Home theaters are reinventing a night at the movies - from a $6 million investment to a home soundtrack

Man with home theater

To say that Jeremy Kipnis is passionate about his home entertainment system would be a grave understatement.

That's because Kipnis, who heads up Kipnis Studios in Redding, Conn., has a six-million-dollar home theater. That's right: $6,000,000.

But this is no ordinary home theater. The Kipnis Studio Standard features an 18-by-10 foot lab-grade screen, an 8.8 sound field, and a Sony projector that's more than twice as powerful as one you might find at your local cinema.

"As you can imagine, this didn't just start as a whim and a fancy to design something that's over the top and that costs a lot of money," says Kipnis, who estimates he spends five-to-six hours a day in his mega-theater. "I've been looking forward to this moment since about the age of four or five."

While not everyone is as gung-ho as Kipnis when it comes to home-entertainment systems, the market is growing and expected to boom. A new report from Parks Associates' projects that the U.S. home theater market will nearly double by the year 2012, with total revenue amounting to more than $11 billion.

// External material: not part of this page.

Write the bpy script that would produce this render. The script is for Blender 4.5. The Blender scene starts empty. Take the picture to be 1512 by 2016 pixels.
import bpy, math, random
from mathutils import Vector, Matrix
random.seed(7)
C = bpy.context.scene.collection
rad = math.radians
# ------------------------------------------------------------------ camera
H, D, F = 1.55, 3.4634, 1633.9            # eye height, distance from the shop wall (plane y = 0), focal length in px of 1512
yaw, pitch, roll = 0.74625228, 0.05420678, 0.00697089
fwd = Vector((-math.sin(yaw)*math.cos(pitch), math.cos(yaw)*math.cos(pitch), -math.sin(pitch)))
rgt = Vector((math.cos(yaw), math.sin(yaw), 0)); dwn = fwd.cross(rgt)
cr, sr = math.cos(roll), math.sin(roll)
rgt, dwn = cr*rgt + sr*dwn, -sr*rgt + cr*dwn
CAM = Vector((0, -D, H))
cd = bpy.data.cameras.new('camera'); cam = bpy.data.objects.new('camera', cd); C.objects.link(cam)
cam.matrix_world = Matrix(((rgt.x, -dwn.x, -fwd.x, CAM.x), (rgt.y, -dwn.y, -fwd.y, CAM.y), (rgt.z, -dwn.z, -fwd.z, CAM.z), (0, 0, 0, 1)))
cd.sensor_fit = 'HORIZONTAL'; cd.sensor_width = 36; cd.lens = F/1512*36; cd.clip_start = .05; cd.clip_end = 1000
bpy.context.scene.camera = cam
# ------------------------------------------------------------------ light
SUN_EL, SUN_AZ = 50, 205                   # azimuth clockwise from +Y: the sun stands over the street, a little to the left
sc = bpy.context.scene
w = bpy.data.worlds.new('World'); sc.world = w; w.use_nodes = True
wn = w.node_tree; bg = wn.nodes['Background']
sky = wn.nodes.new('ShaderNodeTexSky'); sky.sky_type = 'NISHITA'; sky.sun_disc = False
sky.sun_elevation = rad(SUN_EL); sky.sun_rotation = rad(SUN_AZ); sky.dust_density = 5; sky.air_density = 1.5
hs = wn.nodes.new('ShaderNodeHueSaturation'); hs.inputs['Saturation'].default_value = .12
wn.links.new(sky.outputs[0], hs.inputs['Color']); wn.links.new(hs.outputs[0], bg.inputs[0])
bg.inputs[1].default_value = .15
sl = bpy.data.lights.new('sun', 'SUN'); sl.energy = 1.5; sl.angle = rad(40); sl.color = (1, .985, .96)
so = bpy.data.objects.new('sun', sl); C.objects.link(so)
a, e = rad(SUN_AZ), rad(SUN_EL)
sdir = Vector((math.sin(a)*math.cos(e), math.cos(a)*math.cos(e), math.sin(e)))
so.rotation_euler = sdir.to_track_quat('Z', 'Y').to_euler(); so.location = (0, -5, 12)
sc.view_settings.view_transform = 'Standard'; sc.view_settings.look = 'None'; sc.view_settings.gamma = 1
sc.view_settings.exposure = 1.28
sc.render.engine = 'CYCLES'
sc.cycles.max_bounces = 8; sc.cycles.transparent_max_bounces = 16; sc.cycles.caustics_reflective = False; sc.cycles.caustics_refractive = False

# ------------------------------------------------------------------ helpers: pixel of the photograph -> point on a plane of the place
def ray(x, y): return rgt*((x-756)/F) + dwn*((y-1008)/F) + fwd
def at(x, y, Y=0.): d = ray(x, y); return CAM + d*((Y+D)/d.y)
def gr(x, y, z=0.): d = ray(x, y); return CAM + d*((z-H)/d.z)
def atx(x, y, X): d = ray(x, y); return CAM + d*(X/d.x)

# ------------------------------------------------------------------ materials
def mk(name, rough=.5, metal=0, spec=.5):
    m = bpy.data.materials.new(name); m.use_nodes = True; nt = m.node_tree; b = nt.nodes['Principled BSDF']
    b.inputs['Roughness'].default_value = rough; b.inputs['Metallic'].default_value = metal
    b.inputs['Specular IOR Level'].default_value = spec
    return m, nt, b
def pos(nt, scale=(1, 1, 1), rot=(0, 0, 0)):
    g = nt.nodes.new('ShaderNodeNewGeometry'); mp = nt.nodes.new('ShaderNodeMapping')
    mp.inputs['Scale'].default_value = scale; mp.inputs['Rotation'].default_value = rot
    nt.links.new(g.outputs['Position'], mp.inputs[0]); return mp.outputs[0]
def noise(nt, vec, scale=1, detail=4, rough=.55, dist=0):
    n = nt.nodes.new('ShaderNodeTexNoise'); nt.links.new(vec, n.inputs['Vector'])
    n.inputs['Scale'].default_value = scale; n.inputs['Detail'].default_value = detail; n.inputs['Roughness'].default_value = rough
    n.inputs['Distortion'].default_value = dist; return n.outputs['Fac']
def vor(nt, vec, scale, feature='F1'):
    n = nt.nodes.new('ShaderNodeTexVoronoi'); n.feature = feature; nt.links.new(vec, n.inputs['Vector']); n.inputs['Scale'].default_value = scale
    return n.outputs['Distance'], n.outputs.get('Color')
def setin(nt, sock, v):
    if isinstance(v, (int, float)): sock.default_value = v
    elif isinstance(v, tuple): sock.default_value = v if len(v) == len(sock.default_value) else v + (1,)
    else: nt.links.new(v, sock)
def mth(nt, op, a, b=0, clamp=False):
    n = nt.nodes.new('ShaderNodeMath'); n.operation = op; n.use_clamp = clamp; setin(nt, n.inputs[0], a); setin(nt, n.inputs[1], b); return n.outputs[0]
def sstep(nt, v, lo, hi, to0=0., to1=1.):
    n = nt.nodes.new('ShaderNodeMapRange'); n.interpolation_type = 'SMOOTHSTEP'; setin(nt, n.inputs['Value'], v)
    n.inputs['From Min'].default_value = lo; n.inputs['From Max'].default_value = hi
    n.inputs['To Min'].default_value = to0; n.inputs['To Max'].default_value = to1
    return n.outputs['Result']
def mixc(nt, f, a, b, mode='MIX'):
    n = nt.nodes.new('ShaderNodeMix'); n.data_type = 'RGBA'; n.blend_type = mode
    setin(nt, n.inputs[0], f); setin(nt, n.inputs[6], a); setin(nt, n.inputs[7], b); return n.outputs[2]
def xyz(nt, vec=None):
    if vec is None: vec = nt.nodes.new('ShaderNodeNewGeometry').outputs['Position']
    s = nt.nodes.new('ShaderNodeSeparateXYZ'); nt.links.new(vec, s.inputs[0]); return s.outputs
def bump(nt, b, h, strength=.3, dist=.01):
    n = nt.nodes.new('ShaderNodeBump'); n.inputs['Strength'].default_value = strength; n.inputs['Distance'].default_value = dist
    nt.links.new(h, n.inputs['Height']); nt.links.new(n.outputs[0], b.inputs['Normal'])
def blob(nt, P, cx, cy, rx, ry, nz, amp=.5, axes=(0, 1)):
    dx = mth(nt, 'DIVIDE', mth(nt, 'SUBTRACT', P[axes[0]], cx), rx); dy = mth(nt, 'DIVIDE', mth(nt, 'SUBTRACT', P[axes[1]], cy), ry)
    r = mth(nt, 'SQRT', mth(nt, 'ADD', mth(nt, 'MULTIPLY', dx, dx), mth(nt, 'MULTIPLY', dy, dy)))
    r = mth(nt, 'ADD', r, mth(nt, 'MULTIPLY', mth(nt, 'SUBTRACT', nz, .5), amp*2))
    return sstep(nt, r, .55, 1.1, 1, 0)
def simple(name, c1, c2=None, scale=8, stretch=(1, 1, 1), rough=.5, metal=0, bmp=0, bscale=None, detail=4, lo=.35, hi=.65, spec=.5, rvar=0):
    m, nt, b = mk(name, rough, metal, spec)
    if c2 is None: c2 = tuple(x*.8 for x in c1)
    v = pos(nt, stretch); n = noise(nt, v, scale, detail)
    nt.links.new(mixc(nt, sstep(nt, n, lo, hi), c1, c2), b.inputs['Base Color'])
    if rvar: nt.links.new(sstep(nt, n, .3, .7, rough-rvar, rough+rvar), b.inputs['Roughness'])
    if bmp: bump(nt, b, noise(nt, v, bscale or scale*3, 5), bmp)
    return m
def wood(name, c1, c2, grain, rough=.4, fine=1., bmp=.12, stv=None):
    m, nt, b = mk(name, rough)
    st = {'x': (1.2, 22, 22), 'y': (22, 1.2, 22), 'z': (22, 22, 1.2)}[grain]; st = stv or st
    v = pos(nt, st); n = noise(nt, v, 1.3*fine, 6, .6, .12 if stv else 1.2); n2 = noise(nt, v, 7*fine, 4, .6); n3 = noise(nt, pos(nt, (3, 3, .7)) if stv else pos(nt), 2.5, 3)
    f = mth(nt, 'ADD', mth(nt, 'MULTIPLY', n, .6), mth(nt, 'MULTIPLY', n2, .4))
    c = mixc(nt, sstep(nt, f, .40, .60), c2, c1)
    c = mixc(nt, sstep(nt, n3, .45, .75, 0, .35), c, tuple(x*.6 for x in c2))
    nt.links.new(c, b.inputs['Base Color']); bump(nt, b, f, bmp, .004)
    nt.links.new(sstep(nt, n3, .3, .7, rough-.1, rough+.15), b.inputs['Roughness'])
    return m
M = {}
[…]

"People are spending more money on entertainment systems for their homes, almost thinking of them as appliances or as infrastructure," says Bill Ablondi, director of home systems research for the Dallas-based market research and consulting firm.

More and more Americans are finding that a home-theater upgrade is an attractive addition, Ablondi says. As the price of big-screen televisions continues to go down, the appeal of features like surround-sound stereo systems has increased as well.

But the escalating home-theater market isn't likely to threaten the institution that is a night at the movies.

"I don't know specifically if people have actually stopped going out to the (movie) theater or live performances," Ablondi says. "Something tells me they see the home as augmenting that experience."

While the visual aspects of home entertainment are enticing, it is the audio side that's prompting the majority of current sales. Nowadays, Ablondi says, people want to have access to their music anywhere, and that means multi-room audio systems is the popular trend.

"It's one thing to walk around with earbuds in your ears, but when you're at home many people just choose to have the music be a part of the environment, in the background."

So what's next for the home theater world? Media storage systems - like the Apple TV - that feed the video and audio systems are becoming standard at the high end. According to Ablondi, such storage systems are should become the industry norm within the next five years.